CAUSE E CONCAUSE DEL BULLISMO
Secondo gli studi effettuati negli ultimi anni, cause e concause del fenomeno sarebbero diverse, e spesso concatenate fra loro.
Fra le principali cause:
– scarsa competenza sociale da parte di entrambi i soggetti, bullo e vittima, che potrebbe derivare dallo sviluppo di una modalità di attaccamento poco corretta nei confronti dell’adulto caregiver (di solito, la madre) durante i primi mesi di vita del bambino
– crisi del ruolo paterno, ormai diventato troppo “amicale”. I padri, infatti, non sarebbero più in grado di mantenere autorevolezza e di insegnare l’esistenza del senso del dovere e della regola, come “limitatore della libertà personale”

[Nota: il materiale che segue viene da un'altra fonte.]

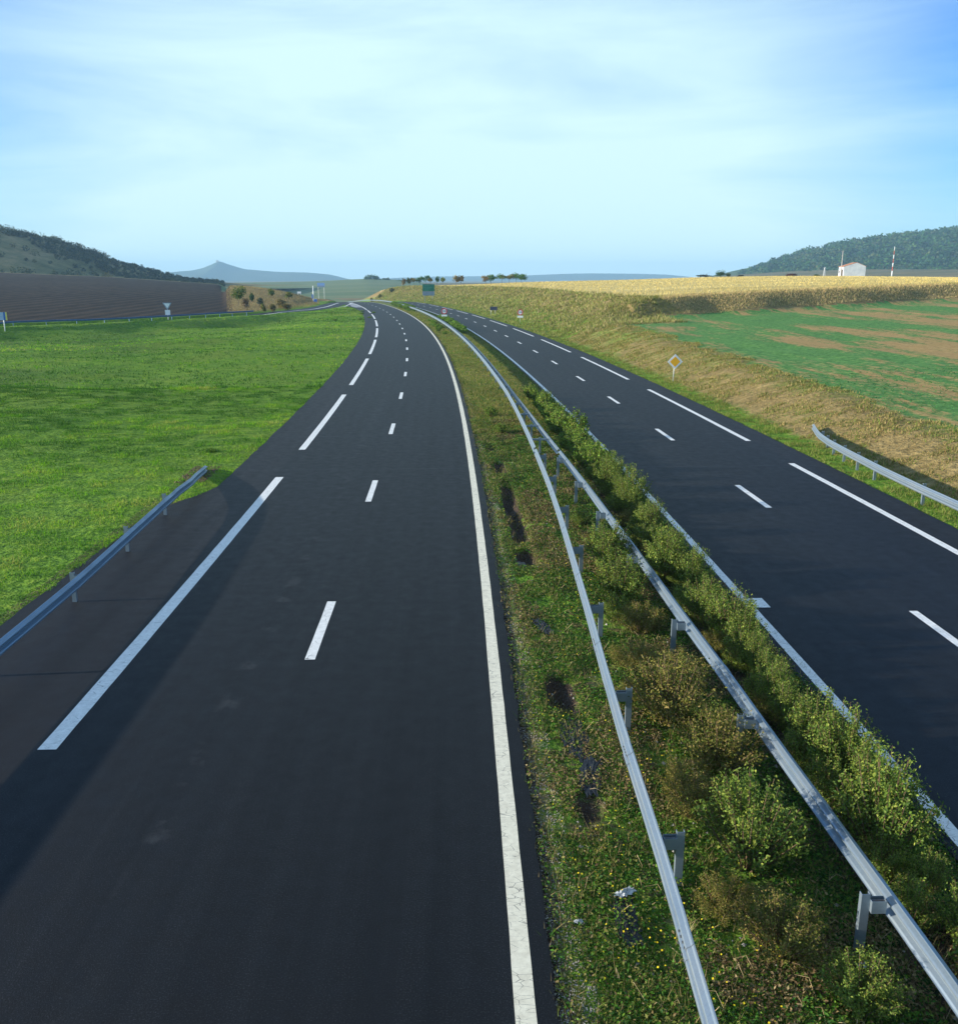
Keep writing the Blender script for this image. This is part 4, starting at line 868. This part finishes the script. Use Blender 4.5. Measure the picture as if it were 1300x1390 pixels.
cover('flowers', [leaves(np.column_stack([x, y, H(x, y) + .12 + .08 * rng.random(n)]), .010 + .006 * rng.random(n), .9, 2, pal([(.75, .60, .03), (.70, .52, .02)], n))], M['leaf'], 'scattered tiny yellow flowers in the near median', 'flowers')
# dry straw
m = MB()
for i in range(420):
    s = 7 + 30 * rng.random() ** 1.5; o = 4.5 + 5 * rng.random(); x, y = map(float, S2W(s, o)); z = gz(x, y); a = rng.random() * 6.28; L = .10 + .25 * rng.random() ** 2; zz = .06 + .14 * rng.random()
    m.tube([(x, y, z + .02), (x + L * .5 * math.cos(a), y + L * .5 * math.sin(a), z + zz), (x + L * math.cos(a + .3), y + L * math.sin(a + .3), z + zz * .6)], [.004, .003, .0015], 3, cap=False)
tag(m.build('straw', simple('bleached_straw', (.30, .22, .11), (.45, .35, .19), 8, .9)), 'bleached dry stalks lying among the median weeds', 'dry stalks', kind='stuff')
# meadow left
def grass_patch(n, s0, s1, o0f, o1, pw, cols, hmin, hmax, wid, pwo=1.0, keepf=None):
    s = s0 + (s1 - s0) * rng.random(n) ** pw; o = o1 + (o0f - o1) * rng.random(n) ** pwo; o = np.minimum(o, LO(s) + .02) if o1 < 0 else o
    x, y = S2W(s, o); kp = np.ones(n, bool) if keepf is None else keepf(s, o, x, y); s, o, x, y = s[kp], o[kp], x[kp], y[kp]; n = len(s)
    cl = fbm(x * .22, y * .5, 4); cf = fbm(x * 1.4 + 5, y * 1.7, 3); big = fbm(x * .035 + 7, y * .075, 4); cg = fbm(x * .9 + 31, y * .9, 3)
    if cols is MEAD:
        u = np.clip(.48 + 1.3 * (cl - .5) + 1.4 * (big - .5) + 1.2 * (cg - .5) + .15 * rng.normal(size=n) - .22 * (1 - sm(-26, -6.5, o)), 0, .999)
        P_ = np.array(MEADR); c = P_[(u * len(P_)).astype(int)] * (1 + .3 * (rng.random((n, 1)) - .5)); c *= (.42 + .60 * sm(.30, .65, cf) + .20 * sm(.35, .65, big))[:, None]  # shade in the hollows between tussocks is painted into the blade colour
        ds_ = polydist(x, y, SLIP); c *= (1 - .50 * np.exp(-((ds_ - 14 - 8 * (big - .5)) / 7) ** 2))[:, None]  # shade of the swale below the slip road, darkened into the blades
    else: c = pal(cols, n, var=.22) * (.42 + .62 * cl + .35 * cf + .3)[:, None]
    h = (hmin + (hmax - hmin) * rng.random(n) ** 2) * (.2 + 1.8 * sm(.3, .7, cf))
    return blades(np.column_stack([x, y, H(x, y) - .012]), h, wid * (1 + s / 28), .9, c)
MEADR = [(.045, .12, .016), (.075, .19, .022), (.11, .26, .018), (.16, .33, .018), (.21, .35, .026), (.27, .36, .045), (.29, .30, .075)]
MEAD = [(.15, .30, .016), (.23, .37, .024), (.32, .41, .035), (.075, .17, .012), (.34, .33, .07), (.10, .24, .03)]
frame = lambda s, o, x, y: (x / np.maximum(y, 5) > -.62) & (y > 15)
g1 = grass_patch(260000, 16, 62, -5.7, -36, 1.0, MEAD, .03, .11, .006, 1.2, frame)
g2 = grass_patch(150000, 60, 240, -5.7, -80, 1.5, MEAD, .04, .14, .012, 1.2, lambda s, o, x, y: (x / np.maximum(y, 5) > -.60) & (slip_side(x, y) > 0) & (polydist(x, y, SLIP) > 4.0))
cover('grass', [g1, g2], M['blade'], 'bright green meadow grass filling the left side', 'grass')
# right verge and slope
VER = [(.095, .165, .025), (.14, .19, .035), (.20, .19, .06)]; TAN = [(.27, .195, .08), (.34, .255, .11), (.20, .145, .06), (.15, .16, .045), (.12, .13, .035)]
g3 = grass_patch(50000, 20, 120, 20.0, 18.45, 1.3, VER, .04, .12, .006)
g4 = grass_patch(230000, 20, 118, 31, 19.6, 1.2, TAN + VER[1:2], .03, .12, .009, 1.0, lambda s, o, x, y: (o < slope_o(s) + .6 + 2.2 * fbm(x * .3, y * .3, 2)) & (fbm(x * .5 + 3, y * .8, 3) > .30 + .2 * rng.random(len(s))))
g5 = grass_patch(55000, 112, 330, 27, 18.5, 1.3, TAN[3:4] + VER + VER[2:] + VER[2:], .06, .26, .012)
def mnd(x, y): u = 650 + 1191 * x / y; return (u > 306) & (u < 432) & (slip_side(x, y) < -4.5) & (polydist(x, y, SLIP) > 4.5)
g6 = grass_patch(110000, 105, 430, 35, 22, 1.2, [(.26, .21, .09), (.33, .27, .13), (.18, .15, .06), (.16, .19, .05), (.22, .24, .06)], .08, .38, .014)
cover('grass', [g3, g4, g5, g6], M['blade'], 'green verge and dry tan grass on the right-hand slope', 'grass')
n = 22000; s = 22 + 38 * rng.random(n) ** 1.2; o = 21.5 + 60 * rng.random(n) ** 1.4; x, y = S2W(s, o); kp = (o > slope_o(s) + 1) & (bank_t(x, y) < 0) & (x / y < .60); x, y, s = x[kp], y[kp], s[kp]; n = len(s)
pt = fbm(x * .085 * .45 + 50, y * .13, 4); kp = pt < .56; x, y, s = x[kp], y[kp], s[kp]; n = len(s)
cover('crop_seedlings', [leaves(np.column_stack([x, y, H(x, y) + .03 + .05 * rng.random(n)]), (.028 + .022 * rng.random(n)) * (1 + s / 110), .6, 1.6, pal([(.045, .19, .05), (.075, .23, .06), (.035, .14, .035)], n))], M['leaf'], 'young green crop plants in the right-hand field', 'crop')
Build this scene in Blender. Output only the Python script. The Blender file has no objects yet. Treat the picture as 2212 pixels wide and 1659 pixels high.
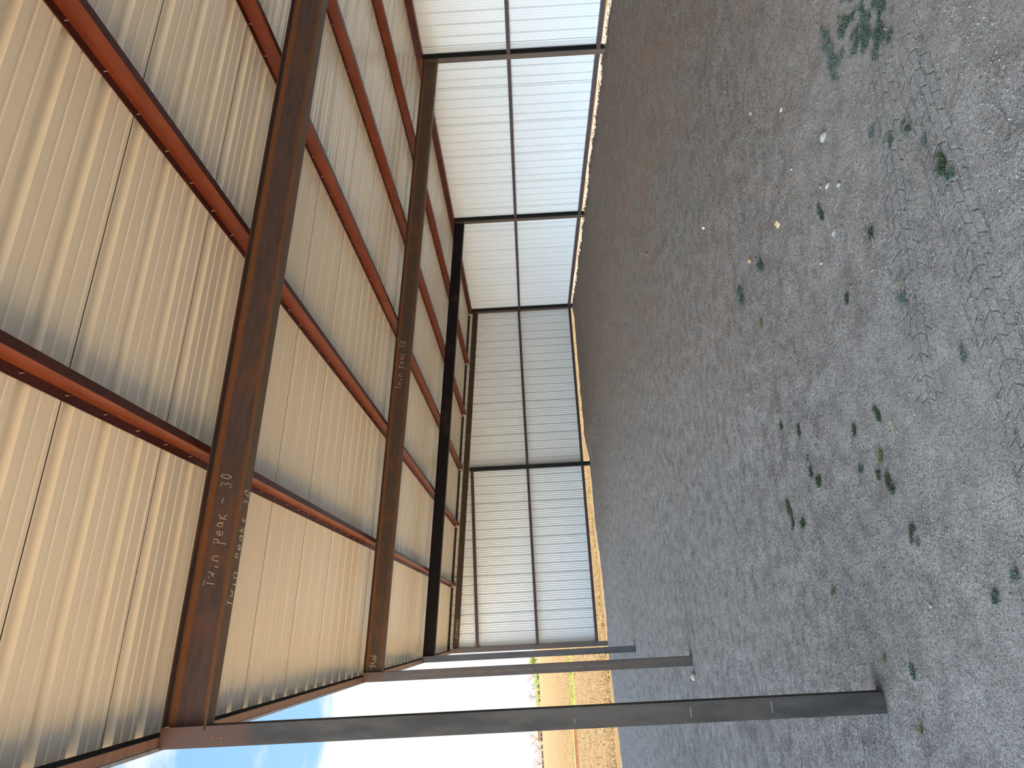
import bpy, bmesh, math, random
from mathutils import Vector, Matrix, noise
random.seed(7)
SC = bpy.context.scene
COL = SC.collection

# ------------------------------------------------------------------ camera
F_PX = 1526.53
cam_d = bpy.data.cameras.new('camera')
cam = bpy.data.objects.new('camera', cam_d); COL.objects.link(cam)
CX, CZ = 0.3979, 1.7473
rt = Vector((0.9442318, -0.3246581, -0.0549861))   # upright right  -> picture up
up = Vector((0.0486774, -0.0275285, 0.9984351))    # upright up     -> picture left
fw = Vector((0.3256637, 0.9454308, 0.0101898))
m = Matrix((-up, rt, -fw)).transposed().to_4x4()
m.translation = (CX, 0, CZ)
cam.matrix_world = m
cam_d.sensor_fit = 'HORIZONTAL'; cam_d.sensor_width = 36.0
cam_d.lens = 36.0 * F_PX / 2212.0
cam_d.clip_start = 0.05; cam_d.clip_end = 6000
SC.camera = cam

# ------------------------------------------------------------------ view
SC.view_settings.view_transform = 'Standard'
SC.view_settings.look = 'None'
SC.view_settings.gamma = 1.0
SC.view_settings.use_curve_mapping = False
SC.view_settings.exposure = 0.30

# ------------------------------------------------------------------ sky
WORLD_STRENGTH = 0.88
SKY_FILL = 6.9                      # added brightness in the unseen sky over the open side, fills the shed
SKY_FILL_COLOR = (0.84, 1.0, 1.16, 1)
world = bpy.data.worlds.new('sky'); SC.world = world; world.use_nodes = True
nt = world.node_tree; nt.nodes.clear()
def wn(t, **k):
    n = nt.nodes.new(t)
    for a, b in k.items(): setattr(n, a, b)
    return n
def wmath(op, a, b=None, c=None, clamp=False):
    n = wn('ShaderNodeMath', operation=op, use_clamp=clamp)
    for i, v in enumerate((a, b, c)):
        if v is None: continue
        if isinstance(v, (int, float)): n.inputs[i].default_value = v
        else: nt.links.new(v, n.inputs[i])
    return n.outputs[0]
def wrange(v, a, b, c=0.0, d=1.0):
    n = wn('ShaderNodeMapRange', interpolation_type='SMOOTHSTEP')
    nt.links.new(v, n.inputs[0])
    for i, x in enumerate((a, b, c, d)): n.inputs[i + 1].default_value = x
    return n.outputs[0]
tc = wn('ShaderNodeTexCoord')
sep = wn('ShaderNodeSeparateXYZ'); nt.links.new(tc.outputs['Generated'], sep.inputs[0])
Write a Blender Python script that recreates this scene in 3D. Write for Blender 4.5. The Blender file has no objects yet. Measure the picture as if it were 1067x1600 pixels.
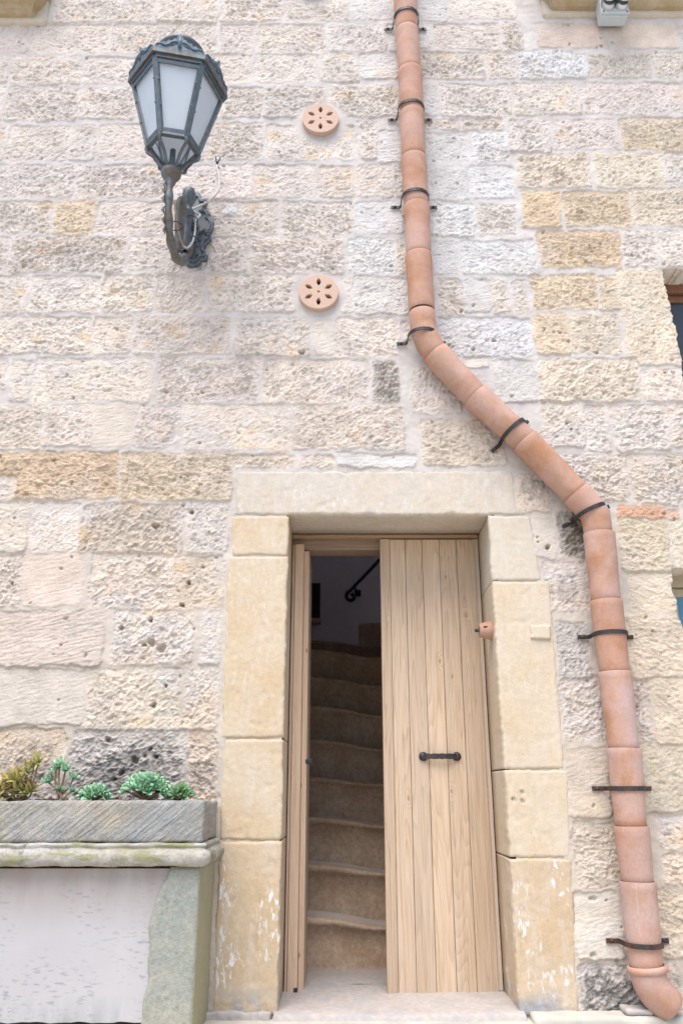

– abbassamento, da parte dei ragazzi, della soglia della violenza e del senso della giustizia, e totale concentrazione su se stessi, a causa dell’eccessiva tolleranza adottata nello stile educativo genitoriale
– crisi di valori da parte della società adulta, che non è più in grado di offrire punti di riferimento sicuri e modelli positivi di confronto per l’espressione del disagio degli adolescenti
– crisi di valori da parte della famiglia, soprattutto se “allargata” e portatrice di problemi a livello di relazione, che non sa più aiutare gli adolescenti e i pre-adolescenti nel processo di costruzione della propria identità. Di conseguenza, i ragazzi si rivolgono al gruppo dei pari, che diventa la “famiglia – surrogato” all’interno della quale esprimere bisogni e desideri.
Fra le concause è possibile ritrovare:
– problemi a livello psichico di uno dei genitori (anche non conclamati)
– dinamiche comportamentali non contenute dagli insegnanti che hanno in carico i bambini/
Il bullismo non è un problema solo per la vittima, è un problema anche per tutte le persone che sanno che questi comportamenti avvengono nella scuola o che vi assistono, per il clima di tensione e di insicurezza che si instaura.
Soprattutto nei casi di bullismo è fondamentale che l’intervento sia precoce, al fine di modificare per tempo i comportamenti inadeguati, mentre risulta meno valevole agire sulla psicopatologia ormai conclamata.
Anche l’intervento diretto sulla vittima, pur efficace a fini individuali, non lo è per quanto riguarda la riduzione del fenomeno: la preda cesserà di essere tale e il bullo ne cercherà presto un’altra con le stesse caratteristiche.
Per scongiurare lo sviluppo del fenomeno i docenti possono:
- affrontare in classe l’argomento con rilevazioni e discussioni
- controllare gli spazi e i momenti meno strutturati
- collaborare con alunni e genitori per rendere palesi le potenziali situazioni di prepotenza e per cercare soluzioni ai conflitti sottostanti
- promuovere la comunicazione trovando il giusto equilibrio tra fermezza, comprensione e sostegno.
Per prima cosa è basilare l’ascolto: i segnali di rivolta dei ragazzi non vanno repressi sul nascere, ma raccolti e analizzati come stimoli per un cambiamento.
Per questo è molto importante stimolare e favorire il dialogo in un clima di chiarezza e serenità che risulti il meno punitivo e colpevolizzante possibile.
In secondo luogo gli insegnanti devono porsi come modello comportamentale per i propri alunni mostrando loro come gestire in modo maturo ed equilibrato le loro relazioni sociali.
Questo non significa fare le veci dei genitori, semmai vuol dire integrare la loro azione mettendo di fronte al ragazzo altre figure adulte a cui appoggiarsi e a cui fare riferimento in caso di bisogno.
È fondamentale inoltre una collaborazione stretta e costante con le famiglie per far capire ai genitori che i loro figli possono assumere atteggiamenti diversi a seconda dell’ambiente in cui si trovano.
Comunicazione e dialogo quindi: solo così i piccoli bulli crescono e cambiano.
Ogni insegnante infatti può agevolmente dedicarsi ad una attenta e scrupolosa osservazione di “particolari sintomi” della condotta dell’alunno a lui affidato dalla famiglia e contribuire a prevenire e debellare completamente il bullismo, seguendo un procedimento, che si sviluppa in tre fasi:
riconoscere i bulli,
esaminare la loro insoddisfazione e le loro esigenze,
provvedere agli interventi emendativi e terapeutici secondo i casi.
L’azione preventiva deve essere rivolta a tutti gli alunni e non direttamente ai possibili bulli, poiché, al fine di un cambiamento duraturo e generalizzato, risulta più efficace agire sulla comunità che sul singolo. Infatti il potenziale bullo non è motivato al cambiamento in quanto le sue azioni non sono percepite da lui come un problema.